Tuesday, September 22, 2009

Megan Morman: Cooler

Megan Morman has packed up her cooler and left the building. I am bereft. I have become very attached to seeing her raise her eyebrows as she jots in her secret little notepad. I miss her sweet, mischievous giggle. After all, creating mischief is what Megan came to the Visualeyez festival to do. I'm also totally addicted to her blog. Like candy, gossip can be addictive and we know it's not always good for us even though it's so much fun.

The artist installed a water cooler in the front foyer of Latitude 53 among the comfy couches and crocheted pillows. She left out bowls of candy to lure in her subjects. (It worked.) Megan's spot-on sense of parody nailed the tone of the celebrity tabloids, web sites, and tv shows she mined for this project. She has an amazing work ethic, literally working 12 hour days during the festival to create her slick, web-savvy blog.

Megan and I both came from small, midwestern towns where it's easier to gossip than it is to do just about anything else. The essential topics in small towns are birth, deaths, marriages, affairs, and divorces (as opposed to the nasty details of celebrity gossip which include cellulite, sexual peccadillos and sartorial slobbery). Life in a small town becomes blatantly transparent, which is why many of us leave for the comparative anonymity and freedom of life in an urban center. (The irony is that we kind of miss the connections between people. I do, anyway.) Once Megan entered the realm of the art world she was surprised at how vicious artists, art writers, curators and administrators could be. In fact, one time Megan got into trouble herself for a disgruntled posting she made on one of her blogs. It all ended in tears, as these things sometimes do.

Having Megan and the festival made us all hyper aware of what we said about other people who weren't in the room at the time. "Will Megan write about that," we wonder? "Was that just a mean thing to say?" In the end we trusted her judgement and sometimes she was asked to change things to protect people's anonymity, which she did without hesitation. It was not her intention to hurt people.

In my conversations with the artist she talked about her interest in how artists raise their profile in the community. How does one go from being off-radar or even "box office poison" to being the sexy hot performer on the circuit--the "it" boy or girl? Is it achieved bad boy (or girl) style by doing something so outrageous it sends tongues wagging across the nation, or is it when one just does a bad performance? (We all have nightmares about the latter.) Do we become the object of someone's jealousy, fetishistic desire, or ire? After all, much of contemporary art is about fetishizing something.

By raising the participants of this festival to pseudo-super star level, Morman parodies the voyeuristic gaze that performers crave and fear at the same time. The wonderful thing about her piece is that we all had fun playing the game ourselves, making up imaginary scenarios and trying to convince Megan to post them.

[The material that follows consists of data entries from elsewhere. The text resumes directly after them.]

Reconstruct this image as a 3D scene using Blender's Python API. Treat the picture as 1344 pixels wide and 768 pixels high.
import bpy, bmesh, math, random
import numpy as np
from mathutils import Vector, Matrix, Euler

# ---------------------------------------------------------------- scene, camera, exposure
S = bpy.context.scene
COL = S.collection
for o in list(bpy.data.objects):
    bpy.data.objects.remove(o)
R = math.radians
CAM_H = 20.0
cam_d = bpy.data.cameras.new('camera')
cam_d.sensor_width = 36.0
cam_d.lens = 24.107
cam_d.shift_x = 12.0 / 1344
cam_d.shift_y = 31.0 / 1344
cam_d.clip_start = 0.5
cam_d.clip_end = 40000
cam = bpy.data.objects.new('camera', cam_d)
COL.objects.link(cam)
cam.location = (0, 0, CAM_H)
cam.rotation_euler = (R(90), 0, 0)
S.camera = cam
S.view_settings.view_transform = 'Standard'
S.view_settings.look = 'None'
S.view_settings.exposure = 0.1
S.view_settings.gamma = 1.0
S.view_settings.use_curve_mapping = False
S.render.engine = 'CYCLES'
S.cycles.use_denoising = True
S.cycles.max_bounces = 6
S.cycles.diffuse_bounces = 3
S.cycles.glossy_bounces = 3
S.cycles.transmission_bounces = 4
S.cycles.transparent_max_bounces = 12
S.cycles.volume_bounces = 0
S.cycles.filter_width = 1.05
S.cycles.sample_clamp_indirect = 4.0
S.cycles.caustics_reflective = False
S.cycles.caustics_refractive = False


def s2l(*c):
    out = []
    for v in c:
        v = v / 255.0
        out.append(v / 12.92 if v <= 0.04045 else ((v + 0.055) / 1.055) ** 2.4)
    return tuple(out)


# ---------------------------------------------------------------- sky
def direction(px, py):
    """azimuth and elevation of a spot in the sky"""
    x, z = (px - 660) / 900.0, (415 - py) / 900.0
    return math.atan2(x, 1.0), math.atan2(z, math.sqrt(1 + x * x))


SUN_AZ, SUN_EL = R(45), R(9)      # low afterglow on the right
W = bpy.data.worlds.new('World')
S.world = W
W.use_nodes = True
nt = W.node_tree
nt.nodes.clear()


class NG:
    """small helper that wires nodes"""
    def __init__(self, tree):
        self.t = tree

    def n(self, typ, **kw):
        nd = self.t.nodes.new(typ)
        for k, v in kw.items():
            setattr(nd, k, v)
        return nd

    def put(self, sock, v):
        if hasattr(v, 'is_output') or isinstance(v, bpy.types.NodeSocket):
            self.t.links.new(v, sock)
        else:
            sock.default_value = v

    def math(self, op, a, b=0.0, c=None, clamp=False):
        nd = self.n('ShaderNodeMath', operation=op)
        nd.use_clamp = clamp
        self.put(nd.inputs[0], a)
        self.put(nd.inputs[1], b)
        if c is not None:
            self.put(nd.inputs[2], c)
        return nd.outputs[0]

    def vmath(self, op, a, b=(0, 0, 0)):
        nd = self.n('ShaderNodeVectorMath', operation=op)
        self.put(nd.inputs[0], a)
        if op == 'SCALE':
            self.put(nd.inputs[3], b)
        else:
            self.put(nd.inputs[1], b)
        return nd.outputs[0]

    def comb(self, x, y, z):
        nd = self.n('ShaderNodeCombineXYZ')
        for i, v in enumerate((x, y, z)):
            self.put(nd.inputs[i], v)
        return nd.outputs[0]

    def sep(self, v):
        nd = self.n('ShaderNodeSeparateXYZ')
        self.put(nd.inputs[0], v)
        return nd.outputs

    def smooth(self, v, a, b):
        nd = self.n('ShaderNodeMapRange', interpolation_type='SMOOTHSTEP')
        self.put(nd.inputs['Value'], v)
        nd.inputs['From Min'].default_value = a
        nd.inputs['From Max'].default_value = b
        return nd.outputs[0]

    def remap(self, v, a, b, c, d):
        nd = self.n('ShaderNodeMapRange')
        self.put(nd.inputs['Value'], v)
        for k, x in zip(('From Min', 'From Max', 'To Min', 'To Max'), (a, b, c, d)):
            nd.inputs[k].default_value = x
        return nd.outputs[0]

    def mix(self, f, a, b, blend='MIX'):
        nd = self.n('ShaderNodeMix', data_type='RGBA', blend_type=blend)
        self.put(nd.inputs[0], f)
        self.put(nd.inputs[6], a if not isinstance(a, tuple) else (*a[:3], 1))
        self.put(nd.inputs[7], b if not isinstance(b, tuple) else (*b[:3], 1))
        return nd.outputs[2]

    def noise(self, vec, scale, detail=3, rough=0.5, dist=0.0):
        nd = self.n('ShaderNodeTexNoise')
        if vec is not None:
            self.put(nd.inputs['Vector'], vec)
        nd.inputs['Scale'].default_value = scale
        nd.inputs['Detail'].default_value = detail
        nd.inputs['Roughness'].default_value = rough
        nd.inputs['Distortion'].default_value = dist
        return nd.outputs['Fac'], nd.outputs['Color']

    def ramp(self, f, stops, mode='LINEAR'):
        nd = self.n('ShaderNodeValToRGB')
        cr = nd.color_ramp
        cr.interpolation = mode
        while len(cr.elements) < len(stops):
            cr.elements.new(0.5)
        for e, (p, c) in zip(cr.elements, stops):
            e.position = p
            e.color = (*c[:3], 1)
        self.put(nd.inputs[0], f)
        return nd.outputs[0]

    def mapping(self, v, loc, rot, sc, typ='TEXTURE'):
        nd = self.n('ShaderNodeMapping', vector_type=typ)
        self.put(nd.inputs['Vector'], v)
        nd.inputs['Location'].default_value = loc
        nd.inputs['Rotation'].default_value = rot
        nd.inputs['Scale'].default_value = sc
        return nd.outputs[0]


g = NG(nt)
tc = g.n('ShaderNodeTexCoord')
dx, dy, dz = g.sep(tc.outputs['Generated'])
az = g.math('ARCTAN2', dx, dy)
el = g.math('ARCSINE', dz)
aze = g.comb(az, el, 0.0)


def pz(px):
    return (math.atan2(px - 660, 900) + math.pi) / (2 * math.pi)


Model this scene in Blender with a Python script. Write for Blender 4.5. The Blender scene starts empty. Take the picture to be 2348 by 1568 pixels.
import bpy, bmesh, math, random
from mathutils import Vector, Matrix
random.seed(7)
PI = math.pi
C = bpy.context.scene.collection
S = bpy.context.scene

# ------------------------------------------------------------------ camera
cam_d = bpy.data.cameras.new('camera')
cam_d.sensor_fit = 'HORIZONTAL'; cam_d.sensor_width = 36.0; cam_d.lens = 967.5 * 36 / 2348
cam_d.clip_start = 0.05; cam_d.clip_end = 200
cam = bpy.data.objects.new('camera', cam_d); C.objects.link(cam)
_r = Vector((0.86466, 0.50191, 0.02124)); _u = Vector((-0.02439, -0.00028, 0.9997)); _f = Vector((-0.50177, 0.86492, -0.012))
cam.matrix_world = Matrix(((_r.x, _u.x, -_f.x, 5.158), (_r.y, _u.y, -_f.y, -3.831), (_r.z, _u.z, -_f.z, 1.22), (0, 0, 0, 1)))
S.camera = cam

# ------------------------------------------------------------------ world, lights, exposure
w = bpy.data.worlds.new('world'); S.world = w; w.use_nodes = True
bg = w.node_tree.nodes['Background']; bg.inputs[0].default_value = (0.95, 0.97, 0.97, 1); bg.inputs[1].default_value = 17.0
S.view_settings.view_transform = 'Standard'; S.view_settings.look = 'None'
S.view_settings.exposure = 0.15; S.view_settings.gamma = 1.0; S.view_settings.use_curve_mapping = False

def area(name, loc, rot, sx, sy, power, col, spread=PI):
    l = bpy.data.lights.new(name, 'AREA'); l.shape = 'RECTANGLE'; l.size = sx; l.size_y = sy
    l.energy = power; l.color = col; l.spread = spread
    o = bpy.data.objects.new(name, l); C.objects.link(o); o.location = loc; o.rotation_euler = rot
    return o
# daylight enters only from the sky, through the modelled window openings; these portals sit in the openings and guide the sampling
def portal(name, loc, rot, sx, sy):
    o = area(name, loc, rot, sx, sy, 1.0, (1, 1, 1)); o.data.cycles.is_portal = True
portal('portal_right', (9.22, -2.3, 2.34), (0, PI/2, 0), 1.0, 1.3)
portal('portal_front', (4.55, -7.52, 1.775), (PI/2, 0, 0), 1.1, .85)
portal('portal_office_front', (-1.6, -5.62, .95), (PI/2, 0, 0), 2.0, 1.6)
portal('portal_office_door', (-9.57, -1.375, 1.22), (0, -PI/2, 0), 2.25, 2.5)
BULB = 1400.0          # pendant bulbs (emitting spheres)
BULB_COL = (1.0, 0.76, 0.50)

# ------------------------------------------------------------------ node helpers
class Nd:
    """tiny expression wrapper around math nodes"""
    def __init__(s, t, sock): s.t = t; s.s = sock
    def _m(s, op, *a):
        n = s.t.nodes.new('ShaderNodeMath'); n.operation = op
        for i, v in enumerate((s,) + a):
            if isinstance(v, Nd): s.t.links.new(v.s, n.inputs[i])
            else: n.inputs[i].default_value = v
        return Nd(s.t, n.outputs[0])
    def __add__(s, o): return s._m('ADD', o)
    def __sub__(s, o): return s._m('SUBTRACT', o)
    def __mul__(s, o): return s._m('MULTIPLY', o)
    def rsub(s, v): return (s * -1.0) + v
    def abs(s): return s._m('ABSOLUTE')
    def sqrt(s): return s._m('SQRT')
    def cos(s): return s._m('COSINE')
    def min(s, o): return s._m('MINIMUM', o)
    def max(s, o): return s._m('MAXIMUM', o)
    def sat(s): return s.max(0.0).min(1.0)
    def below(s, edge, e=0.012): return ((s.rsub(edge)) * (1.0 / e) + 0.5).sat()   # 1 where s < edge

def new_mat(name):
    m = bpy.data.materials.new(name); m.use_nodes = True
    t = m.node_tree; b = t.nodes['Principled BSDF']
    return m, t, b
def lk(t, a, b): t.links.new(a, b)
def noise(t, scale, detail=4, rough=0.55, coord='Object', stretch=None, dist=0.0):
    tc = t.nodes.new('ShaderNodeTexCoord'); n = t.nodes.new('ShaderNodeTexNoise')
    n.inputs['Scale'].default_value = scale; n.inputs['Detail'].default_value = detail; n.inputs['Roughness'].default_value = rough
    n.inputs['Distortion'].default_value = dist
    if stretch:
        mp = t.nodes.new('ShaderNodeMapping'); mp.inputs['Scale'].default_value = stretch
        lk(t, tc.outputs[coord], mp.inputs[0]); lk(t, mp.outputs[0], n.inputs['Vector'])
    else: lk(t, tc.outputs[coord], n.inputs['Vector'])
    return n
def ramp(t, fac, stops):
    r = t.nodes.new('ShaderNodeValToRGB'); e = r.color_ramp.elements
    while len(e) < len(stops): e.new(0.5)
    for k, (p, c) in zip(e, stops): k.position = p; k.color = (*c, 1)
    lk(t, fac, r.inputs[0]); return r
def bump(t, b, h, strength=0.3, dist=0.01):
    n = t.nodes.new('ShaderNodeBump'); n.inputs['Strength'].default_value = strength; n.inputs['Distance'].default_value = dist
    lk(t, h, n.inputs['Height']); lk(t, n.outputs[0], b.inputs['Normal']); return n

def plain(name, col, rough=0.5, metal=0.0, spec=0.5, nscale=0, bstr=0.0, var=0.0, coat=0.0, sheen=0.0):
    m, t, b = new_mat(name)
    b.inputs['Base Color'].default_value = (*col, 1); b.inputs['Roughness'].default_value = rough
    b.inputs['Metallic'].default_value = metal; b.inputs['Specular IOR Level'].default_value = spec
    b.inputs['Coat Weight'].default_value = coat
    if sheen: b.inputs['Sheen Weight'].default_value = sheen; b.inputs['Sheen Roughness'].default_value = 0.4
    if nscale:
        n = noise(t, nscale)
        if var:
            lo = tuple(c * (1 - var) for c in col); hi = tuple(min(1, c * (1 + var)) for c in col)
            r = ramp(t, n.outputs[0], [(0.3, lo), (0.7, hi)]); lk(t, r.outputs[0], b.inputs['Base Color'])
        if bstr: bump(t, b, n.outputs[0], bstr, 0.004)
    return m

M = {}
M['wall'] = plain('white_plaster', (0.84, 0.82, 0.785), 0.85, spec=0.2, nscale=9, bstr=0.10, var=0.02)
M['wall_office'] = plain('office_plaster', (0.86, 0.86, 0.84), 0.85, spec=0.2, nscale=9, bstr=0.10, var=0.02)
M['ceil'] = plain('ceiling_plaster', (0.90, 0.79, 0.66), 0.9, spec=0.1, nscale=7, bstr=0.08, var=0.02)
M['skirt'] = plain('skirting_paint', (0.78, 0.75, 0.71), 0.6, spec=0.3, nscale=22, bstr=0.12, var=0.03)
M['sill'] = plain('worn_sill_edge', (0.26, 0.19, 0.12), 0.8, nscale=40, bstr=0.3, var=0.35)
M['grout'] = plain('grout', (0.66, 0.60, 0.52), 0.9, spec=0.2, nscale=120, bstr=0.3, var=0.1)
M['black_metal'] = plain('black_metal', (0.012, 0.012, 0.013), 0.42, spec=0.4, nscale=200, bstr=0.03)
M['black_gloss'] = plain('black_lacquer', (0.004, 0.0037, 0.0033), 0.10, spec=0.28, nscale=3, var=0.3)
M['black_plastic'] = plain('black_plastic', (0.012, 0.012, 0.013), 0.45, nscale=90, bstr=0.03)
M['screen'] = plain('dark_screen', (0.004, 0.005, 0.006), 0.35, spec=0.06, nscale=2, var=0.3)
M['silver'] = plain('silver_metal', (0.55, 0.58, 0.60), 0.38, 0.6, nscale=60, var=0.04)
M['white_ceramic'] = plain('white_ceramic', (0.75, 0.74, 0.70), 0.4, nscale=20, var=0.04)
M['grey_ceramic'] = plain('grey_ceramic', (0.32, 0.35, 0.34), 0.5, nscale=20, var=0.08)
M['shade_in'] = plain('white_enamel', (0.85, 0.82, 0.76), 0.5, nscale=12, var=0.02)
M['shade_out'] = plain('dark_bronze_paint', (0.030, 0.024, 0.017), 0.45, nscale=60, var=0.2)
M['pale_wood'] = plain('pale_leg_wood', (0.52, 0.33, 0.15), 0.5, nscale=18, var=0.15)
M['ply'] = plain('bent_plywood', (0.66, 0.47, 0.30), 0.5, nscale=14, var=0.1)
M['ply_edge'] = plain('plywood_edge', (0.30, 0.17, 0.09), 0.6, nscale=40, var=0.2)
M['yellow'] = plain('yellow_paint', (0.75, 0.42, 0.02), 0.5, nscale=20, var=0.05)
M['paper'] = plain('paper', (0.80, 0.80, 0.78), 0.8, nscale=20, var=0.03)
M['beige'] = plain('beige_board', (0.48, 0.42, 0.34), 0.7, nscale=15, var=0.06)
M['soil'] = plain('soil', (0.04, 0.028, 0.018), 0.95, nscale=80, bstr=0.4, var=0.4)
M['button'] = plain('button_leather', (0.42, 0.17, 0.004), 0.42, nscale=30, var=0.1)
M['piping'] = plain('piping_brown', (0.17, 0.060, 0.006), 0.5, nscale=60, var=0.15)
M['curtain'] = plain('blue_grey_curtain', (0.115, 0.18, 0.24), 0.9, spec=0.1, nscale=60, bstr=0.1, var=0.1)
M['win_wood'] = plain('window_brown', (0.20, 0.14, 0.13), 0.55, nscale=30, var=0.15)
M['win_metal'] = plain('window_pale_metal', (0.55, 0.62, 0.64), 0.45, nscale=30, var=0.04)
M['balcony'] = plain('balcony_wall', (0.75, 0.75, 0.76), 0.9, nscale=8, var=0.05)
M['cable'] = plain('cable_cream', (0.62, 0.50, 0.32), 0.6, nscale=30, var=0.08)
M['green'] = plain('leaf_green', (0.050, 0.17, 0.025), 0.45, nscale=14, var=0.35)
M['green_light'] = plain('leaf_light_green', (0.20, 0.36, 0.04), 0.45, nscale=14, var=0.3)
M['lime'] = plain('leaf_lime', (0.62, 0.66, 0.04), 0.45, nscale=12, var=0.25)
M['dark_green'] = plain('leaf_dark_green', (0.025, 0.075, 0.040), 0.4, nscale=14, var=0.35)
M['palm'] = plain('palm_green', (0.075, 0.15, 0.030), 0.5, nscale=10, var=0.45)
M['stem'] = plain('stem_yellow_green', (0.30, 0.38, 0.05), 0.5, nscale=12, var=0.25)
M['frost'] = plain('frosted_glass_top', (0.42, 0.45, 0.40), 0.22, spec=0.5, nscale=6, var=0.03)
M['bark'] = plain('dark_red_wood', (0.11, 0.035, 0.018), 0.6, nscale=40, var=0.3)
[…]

One day a set of word magnets mysteriously appeared on the bathroom stalls. Custom-made my Megan Morman, they contained our names and racy words that enabled anyone in the bathroom to construct rumors. This reminds us that yes, gossip is intentionally constructed, crafted from fantasies and oral stories passed from person to person. They are dynamic, unpredictable, and generally erode over time.

Morman's piece made us even more aware of the social nature of our art, especially within the context of this particular festival where performers are encouraged to stay for the entire time to engage in social and critical dialogue. Remember the French immersion exchanges from the Trudeau era? Like that, only the language is performance art. It's a truly elucidating and humbling experience to see the work of your peers at this festival, especially the senior artists who maintain a lively engaged practice in the era of a conservative government. Furthermore, the conversations among the artists and curator help to create solidarity, critical feedback, and evolve the practice. It's the talk around the water cooler and the table at Boston Pizza that keeps us grounded and builds trust so we can give critical feedback to each other.

Do check out Cooler. It's a hoot! I hope it never ends.